- **Problem requirements**
Locate the lines that hold the string "scene". Copy every such line.

— begin Supplied material —

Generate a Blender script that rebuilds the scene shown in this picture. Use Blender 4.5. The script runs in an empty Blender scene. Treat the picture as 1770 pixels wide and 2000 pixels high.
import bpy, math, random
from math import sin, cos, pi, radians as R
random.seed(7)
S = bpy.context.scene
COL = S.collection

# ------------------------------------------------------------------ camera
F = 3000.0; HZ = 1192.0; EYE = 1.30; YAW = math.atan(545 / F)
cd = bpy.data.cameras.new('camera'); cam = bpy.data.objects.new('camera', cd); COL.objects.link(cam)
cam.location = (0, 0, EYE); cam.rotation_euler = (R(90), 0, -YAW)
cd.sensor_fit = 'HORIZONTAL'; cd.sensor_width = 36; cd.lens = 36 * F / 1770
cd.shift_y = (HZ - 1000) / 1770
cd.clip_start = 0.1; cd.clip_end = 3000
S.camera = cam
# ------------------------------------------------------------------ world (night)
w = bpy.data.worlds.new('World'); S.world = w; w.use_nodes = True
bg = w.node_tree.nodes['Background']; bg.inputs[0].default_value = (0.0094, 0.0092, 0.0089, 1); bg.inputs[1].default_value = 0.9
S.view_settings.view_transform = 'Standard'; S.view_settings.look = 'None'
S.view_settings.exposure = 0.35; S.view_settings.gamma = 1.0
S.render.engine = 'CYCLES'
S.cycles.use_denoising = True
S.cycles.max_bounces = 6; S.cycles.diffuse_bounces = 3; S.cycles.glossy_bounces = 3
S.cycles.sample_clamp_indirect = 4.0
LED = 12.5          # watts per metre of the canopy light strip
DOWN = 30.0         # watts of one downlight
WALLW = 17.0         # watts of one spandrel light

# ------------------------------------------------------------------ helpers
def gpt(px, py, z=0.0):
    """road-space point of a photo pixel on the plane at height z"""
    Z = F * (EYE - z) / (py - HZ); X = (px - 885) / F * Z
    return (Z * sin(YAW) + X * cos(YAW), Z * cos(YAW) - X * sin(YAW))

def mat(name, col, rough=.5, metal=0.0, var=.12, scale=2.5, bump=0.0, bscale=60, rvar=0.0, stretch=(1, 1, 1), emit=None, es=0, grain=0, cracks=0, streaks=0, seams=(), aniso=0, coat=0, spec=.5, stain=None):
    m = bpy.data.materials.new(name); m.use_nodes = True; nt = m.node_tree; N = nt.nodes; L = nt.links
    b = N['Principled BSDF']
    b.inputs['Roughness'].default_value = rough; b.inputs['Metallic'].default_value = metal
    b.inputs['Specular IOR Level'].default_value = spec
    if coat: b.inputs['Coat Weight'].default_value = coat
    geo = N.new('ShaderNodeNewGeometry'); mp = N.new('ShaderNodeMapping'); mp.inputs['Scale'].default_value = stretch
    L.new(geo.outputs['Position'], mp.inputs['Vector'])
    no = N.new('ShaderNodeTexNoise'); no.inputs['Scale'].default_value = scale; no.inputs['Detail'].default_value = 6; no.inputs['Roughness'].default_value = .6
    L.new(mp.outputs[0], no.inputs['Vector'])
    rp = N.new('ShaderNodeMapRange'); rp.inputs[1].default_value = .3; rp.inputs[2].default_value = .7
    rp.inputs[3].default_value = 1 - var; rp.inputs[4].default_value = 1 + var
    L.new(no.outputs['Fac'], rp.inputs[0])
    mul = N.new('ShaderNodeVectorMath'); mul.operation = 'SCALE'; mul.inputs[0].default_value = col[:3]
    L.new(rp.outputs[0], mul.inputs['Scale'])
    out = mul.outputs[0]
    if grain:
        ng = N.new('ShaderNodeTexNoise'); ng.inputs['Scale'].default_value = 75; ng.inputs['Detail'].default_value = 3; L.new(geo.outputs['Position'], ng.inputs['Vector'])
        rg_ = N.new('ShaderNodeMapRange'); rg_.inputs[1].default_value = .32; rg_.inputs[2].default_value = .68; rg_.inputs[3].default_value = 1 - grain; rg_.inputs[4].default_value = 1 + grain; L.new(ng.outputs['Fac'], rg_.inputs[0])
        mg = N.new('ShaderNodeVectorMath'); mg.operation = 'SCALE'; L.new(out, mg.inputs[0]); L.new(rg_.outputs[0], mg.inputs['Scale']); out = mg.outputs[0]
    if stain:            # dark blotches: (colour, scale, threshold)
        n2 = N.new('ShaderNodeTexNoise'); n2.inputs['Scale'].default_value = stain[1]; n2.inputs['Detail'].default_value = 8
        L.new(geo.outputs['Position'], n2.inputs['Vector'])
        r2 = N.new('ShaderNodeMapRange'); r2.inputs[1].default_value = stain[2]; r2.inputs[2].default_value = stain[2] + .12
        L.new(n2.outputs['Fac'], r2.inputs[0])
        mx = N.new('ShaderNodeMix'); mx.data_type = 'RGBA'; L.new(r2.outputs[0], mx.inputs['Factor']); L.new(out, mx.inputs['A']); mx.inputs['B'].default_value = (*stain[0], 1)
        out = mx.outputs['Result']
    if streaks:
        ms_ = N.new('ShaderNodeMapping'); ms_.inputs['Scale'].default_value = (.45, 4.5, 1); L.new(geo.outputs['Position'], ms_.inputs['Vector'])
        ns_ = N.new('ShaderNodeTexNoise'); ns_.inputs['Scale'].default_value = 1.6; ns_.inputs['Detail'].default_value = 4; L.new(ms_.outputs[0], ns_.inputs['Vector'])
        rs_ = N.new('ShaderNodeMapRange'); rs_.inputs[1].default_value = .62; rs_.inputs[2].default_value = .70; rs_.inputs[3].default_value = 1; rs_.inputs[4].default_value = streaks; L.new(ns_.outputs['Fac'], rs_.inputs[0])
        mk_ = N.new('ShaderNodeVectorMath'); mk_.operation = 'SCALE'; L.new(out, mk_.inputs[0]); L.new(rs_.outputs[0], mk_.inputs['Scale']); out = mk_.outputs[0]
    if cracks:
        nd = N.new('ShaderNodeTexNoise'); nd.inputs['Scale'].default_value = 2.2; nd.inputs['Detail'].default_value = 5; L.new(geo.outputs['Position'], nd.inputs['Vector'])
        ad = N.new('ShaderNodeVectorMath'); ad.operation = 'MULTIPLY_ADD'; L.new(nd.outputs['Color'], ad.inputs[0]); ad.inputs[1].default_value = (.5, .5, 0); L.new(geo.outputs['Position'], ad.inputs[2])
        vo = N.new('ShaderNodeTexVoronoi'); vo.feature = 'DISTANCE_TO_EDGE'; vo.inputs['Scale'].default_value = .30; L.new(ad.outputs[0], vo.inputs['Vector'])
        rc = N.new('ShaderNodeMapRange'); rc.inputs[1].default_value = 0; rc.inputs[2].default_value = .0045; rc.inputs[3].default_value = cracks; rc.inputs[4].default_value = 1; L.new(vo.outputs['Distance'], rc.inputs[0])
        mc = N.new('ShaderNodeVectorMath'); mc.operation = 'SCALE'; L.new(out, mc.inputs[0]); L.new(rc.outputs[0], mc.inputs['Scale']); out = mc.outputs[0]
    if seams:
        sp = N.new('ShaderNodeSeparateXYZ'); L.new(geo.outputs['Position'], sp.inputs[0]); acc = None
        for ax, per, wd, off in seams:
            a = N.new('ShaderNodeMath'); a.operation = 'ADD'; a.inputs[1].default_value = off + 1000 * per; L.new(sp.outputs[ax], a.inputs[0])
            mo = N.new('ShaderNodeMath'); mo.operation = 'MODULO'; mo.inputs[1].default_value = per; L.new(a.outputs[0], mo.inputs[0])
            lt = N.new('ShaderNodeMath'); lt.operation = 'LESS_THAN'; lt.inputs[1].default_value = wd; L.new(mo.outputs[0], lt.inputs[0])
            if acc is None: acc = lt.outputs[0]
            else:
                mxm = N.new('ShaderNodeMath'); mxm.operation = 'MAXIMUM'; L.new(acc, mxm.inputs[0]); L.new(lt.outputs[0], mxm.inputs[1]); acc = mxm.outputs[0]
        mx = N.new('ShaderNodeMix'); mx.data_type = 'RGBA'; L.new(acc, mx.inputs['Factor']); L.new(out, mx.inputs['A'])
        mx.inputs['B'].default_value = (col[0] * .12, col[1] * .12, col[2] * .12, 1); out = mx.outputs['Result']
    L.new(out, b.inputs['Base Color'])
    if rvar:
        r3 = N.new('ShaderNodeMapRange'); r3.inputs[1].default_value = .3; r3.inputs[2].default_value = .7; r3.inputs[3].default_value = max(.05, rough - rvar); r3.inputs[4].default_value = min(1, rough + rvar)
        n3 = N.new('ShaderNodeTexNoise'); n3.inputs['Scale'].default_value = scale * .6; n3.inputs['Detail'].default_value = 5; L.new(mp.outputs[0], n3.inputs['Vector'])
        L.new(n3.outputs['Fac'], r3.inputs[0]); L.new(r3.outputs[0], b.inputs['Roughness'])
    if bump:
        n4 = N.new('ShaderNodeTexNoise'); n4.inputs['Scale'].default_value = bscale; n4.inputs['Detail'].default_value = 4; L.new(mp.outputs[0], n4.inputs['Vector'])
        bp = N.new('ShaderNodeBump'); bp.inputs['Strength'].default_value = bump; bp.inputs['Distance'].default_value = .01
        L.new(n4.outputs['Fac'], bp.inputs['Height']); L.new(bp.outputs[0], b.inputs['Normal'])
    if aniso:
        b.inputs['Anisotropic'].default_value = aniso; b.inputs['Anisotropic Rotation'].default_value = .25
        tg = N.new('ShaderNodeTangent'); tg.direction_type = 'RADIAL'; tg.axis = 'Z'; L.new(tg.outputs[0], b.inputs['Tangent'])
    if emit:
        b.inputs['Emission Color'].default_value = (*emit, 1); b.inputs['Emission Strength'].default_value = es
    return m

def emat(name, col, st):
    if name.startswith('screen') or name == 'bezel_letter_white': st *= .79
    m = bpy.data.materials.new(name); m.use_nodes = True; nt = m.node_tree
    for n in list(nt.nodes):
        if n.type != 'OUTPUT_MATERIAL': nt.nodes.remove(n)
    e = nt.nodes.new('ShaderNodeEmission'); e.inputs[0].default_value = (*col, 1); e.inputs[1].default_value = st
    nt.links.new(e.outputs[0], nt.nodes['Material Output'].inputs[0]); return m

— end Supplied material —

- **Written reply**
Generate a Blender script that rebuilds the scene shown in this picture. Use Blender 4.5. The script runs in an empty Blender scene. Treat the picture as 1770 pixels wide and 2000 pixels high.
S = bpy.context.scene